Каменев объяснил, что с осени 1932 года он и Зиновьев почти всё время находились в тюрьме или ссылке, а в те недолгие промежутки, что они провели на свободе, за ними постоянно следили агенты НКВД. Секретное политическое управление НКВД даже поселило своего сотрудника в каменевской квартире — под видом телохранителя, и этот сотрудник рылся в его письменном столе и следил, кто его навещает.
— Я спрашиваю вас, — повторил Каменев, — как при таких условиях я мог готовить террористические акты?
Насчёт утверждений Рейнгольда, будто он несколько раз присутствовал в квартире Каменева на тайных совещаниях, Каменев предложил мне посмотреть дневник наружных наблюдений НКВД, куда, несомненно, заносились результаты надзора за его квартирой, и лично убедиться, что Рейнгольд никогда не переступал её порога».
— А вы что скажете на всё это? — спросил я Миронова, выслушав его рассказ.
— Что я могу сказать! — ответил Миронов, пожимая плечами. — Я прямо заявил ему, что мои функции как следователя в данном частном случае ограничены, потому что Политбюро полностью уверено в правдивости показаний, направленных против него.
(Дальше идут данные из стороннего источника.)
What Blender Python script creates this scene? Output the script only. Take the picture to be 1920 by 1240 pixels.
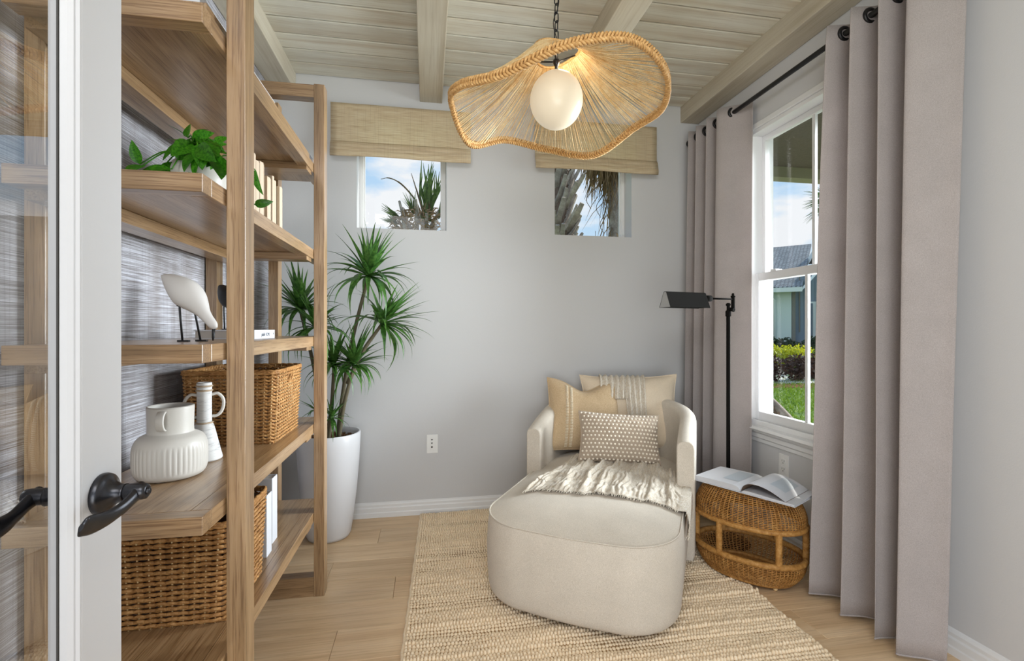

Каменев рассердился и заявил мне:
— Можете передать Ягоде, что я никогда больше не приму участия в судебном фарсе, какой он устроил надо мной и Зиновьевым в прошлом году. Передайте Ягоде, что на этот раз ему придется доказывать мою виновность и что ни в какие сделки с ним я больше не вступаю. Я потребую, чтобы на суд вызвали Медведя и других сотрудников ленинградского НКВД, и сам задам им вопросы насчёт убийства Кирова!
На этом первый разговор Миронова с Каменевым закончился.